Denis Meas avait mentionné en début de journée qu'il n'a jamais été membre d'un gang de rue et ajouté que, pour ce qu'il en savait, personne dans le groupe n'était membre d'un gang. Il n'a appris que dans le cadre de la présente enquête que Dany Villanueva avait, à une époque, fait partie des Bloods, a-t-il dit.

«Je ne savais pas qui était membre et qui n'était pas membre», a-t-il plus tard précisé, admettant que certains de ses amis auraient pu en être.

Il a aussi nié avoir déclaré lors d'un incident, en juillet 2009, qu'il était «le chef de la gang à Montréal-Nord», comme l'avaient rapporté les médias.

Les esprits s'échauffent

Le ton était particulièrement acrimonieux, mardi. Des avocats du camp policier ont notamment accusé celui de Dany Villanueva, Günar Dubé, de profiter d'objections pour suggérer des réponses à Denis Meas.
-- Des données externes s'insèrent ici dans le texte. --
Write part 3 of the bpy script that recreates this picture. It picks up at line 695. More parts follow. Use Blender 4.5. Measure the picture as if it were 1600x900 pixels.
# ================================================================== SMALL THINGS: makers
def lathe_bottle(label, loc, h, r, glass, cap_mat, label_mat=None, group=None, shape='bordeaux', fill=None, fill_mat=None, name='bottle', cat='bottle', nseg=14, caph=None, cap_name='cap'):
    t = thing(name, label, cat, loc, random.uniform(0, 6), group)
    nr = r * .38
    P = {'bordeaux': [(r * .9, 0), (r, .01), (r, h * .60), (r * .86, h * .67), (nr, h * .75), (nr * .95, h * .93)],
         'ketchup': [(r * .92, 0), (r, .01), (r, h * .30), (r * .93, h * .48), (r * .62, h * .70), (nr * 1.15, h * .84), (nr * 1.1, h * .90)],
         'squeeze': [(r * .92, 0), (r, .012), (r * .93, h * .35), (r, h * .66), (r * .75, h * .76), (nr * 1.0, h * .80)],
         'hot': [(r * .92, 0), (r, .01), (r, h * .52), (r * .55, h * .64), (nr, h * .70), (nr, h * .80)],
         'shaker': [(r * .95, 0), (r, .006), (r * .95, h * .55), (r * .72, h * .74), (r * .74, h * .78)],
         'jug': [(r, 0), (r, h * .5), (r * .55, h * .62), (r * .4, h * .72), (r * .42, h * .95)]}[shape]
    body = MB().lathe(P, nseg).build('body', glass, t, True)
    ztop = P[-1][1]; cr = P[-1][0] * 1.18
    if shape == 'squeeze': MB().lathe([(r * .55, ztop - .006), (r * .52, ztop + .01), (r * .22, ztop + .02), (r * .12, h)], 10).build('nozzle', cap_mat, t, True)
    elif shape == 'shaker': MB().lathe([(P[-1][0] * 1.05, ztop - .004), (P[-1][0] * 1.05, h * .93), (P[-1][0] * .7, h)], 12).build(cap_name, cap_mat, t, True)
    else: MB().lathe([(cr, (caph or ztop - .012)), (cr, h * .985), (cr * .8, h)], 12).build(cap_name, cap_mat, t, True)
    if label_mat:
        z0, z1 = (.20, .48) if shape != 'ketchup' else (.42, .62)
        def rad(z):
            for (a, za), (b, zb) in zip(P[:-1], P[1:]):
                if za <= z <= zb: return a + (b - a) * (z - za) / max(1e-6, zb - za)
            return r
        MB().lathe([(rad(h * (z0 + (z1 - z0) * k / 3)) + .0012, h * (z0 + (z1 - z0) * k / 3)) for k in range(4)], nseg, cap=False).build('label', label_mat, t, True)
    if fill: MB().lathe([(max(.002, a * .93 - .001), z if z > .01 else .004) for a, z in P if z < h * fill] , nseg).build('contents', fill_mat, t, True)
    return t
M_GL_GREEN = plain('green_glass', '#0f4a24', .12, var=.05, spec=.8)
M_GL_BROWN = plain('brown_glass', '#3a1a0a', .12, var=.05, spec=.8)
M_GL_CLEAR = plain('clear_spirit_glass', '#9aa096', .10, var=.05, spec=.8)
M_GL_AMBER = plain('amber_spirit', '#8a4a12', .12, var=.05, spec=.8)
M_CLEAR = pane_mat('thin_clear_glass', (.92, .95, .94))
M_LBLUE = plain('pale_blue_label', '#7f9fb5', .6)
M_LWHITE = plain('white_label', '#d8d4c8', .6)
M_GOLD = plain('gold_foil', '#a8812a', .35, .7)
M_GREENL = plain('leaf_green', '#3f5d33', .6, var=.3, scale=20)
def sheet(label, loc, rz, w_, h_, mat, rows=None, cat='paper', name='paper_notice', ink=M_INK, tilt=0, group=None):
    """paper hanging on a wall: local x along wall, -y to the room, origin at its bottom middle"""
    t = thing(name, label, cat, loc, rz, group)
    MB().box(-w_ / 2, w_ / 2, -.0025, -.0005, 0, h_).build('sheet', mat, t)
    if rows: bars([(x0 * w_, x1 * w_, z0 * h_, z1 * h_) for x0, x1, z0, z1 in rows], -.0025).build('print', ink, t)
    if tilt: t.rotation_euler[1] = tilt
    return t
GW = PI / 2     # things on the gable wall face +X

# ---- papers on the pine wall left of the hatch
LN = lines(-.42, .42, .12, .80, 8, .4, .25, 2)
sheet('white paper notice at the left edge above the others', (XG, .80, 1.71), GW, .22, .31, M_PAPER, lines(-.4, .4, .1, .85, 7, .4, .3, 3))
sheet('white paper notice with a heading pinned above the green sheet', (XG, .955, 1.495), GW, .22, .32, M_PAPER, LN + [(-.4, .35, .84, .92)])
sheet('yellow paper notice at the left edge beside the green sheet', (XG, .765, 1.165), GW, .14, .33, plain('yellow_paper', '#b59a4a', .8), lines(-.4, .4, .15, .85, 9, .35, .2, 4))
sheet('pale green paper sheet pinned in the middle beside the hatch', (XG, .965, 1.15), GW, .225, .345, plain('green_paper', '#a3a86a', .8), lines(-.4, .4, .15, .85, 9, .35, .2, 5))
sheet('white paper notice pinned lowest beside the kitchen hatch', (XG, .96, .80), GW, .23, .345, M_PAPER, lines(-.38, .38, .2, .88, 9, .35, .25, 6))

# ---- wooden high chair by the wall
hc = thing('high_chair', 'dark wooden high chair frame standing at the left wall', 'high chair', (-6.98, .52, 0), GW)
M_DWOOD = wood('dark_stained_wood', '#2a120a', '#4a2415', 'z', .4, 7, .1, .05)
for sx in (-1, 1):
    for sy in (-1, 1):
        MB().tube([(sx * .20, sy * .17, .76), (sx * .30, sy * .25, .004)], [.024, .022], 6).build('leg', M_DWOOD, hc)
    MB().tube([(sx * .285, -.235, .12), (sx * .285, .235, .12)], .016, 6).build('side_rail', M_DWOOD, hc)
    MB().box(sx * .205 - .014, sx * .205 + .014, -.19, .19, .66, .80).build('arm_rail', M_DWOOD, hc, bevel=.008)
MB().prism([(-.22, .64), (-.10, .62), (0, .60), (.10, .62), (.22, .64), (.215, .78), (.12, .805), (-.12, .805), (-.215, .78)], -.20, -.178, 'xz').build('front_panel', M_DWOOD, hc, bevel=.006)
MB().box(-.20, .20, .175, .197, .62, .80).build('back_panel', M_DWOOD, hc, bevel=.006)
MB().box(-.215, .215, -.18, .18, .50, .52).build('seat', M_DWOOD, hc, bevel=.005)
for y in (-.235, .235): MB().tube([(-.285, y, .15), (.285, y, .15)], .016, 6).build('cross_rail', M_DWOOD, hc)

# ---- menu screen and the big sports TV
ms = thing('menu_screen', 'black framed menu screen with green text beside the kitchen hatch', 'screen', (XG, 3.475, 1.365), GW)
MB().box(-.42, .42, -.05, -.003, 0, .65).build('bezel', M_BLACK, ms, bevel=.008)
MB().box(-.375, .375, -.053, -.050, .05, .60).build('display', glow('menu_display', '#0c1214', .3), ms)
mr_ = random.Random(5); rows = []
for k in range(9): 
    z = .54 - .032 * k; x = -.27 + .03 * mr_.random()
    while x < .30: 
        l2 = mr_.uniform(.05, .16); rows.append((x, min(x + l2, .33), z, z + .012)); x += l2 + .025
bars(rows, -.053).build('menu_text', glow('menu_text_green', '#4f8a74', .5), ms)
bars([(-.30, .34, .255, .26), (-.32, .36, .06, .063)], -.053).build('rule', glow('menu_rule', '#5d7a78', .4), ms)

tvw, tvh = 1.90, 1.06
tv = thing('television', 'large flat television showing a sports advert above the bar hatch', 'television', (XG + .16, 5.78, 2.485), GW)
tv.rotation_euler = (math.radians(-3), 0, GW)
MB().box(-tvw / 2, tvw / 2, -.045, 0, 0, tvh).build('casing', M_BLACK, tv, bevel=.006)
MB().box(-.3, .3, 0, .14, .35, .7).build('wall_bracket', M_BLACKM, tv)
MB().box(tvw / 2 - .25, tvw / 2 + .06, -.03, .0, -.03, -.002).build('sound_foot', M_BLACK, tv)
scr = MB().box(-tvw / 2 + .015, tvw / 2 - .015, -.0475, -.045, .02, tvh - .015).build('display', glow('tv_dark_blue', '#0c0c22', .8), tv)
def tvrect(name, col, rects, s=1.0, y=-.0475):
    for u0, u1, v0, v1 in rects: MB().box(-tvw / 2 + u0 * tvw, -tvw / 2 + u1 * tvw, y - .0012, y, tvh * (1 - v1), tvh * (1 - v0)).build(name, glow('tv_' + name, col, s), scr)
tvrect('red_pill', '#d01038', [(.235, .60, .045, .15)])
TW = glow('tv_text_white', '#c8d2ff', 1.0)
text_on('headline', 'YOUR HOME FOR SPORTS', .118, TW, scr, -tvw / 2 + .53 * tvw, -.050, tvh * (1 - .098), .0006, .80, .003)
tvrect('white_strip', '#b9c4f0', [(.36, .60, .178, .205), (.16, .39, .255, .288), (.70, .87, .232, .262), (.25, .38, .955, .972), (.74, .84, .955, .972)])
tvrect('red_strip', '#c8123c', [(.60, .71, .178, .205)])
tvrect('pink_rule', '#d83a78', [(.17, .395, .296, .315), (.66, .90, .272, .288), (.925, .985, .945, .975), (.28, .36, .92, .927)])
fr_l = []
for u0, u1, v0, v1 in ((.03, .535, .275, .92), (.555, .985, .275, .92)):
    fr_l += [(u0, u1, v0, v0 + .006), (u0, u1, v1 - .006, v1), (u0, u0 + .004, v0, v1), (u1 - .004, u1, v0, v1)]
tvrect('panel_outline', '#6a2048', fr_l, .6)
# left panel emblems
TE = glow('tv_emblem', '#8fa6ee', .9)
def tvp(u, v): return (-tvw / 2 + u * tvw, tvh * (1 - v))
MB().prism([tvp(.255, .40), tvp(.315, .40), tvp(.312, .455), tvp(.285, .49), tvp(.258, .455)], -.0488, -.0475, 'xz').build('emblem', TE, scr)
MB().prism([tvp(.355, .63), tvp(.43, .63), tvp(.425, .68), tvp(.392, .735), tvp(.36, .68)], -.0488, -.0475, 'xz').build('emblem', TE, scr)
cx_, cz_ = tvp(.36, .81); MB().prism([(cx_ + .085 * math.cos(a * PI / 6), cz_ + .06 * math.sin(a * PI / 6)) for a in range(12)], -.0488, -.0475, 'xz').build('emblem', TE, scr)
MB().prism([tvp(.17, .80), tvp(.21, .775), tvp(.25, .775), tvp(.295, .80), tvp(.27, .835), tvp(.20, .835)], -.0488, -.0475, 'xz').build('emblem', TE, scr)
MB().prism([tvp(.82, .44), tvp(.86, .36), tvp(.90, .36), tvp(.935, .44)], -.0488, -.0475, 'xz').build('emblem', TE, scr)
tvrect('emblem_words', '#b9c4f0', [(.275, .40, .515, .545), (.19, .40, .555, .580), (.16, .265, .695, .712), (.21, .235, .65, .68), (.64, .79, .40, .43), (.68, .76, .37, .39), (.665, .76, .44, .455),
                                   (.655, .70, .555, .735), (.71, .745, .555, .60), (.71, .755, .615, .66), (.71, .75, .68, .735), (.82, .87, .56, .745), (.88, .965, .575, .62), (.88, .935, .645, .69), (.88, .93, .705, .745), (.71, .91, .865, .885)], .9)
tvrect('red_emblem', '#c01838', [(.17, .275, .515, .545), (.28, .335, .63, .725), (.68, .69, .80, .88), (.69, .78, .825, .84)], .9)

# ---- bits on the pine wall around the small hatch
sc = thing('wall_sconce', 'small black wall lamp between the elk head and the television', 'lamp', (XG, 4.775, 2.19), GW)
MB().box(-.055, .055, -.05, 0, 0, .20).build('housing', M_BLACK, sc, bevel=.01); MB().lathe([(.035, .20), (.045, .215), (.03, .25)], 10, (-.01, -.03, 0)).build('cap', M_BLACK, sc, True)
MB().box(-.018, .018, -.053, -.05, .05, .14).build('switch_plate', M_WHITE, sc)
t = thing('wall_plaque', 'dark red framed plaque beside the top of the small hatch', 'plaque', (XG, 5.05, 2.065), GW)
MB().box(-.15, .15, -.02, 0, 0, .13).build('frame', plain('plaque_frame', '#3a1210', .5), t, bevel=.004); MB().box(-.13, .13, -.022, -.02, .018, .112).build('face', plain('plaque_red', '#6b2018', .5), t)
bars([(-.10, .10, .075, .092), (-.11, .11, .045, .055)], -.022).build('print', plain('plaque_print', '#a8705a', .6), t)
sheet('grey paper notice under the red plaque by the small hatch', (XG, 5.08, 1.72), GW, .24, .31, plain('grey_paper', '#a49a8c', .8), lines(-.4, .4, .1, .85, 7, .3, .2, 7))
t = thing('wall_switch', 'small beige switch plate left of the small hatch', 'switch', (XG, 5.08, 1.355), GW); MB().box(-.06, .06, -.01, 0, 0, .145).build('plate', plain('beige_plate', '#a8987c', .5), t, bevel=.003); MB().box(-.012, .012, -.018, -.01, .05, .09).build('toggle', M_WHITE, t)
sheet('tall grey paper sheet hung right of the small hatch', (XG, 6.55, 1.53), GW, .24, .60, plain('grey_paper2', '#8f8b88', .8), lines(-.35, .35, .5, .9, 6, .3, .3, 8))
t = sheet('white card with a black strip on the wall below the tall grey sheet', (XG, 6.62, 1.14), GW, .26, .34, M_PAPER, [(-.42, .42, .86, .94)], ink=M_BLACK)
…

«C'est ce qui a été fait littéralement: mettre des mots dans la bouche du témoin», a lancé avec irritation l'avocat du Directeur des poursuites criminelles et pénales, François Brière. «L'objection était de nature stratégique plutôt que légale», lui a aussi reproché Me Boisvert, à un autre moment.

«En aucun temps c'est pour souffler une réponse au témoin que je m'objecte», a fortement insisté Me Dubé, qui s'est dit «tanné» qu'on lui «prête des intentions».

Las de cette atmosphère, le coroner Perreault a souligné qu'il n'a «pas le goût de faire de l'arbitrage» ni d'«entendre des plaintes et des complaintes». Il a invité ceux qui veulent porter des accusations de nature déontologique à le faire dans un autre forum que le sien.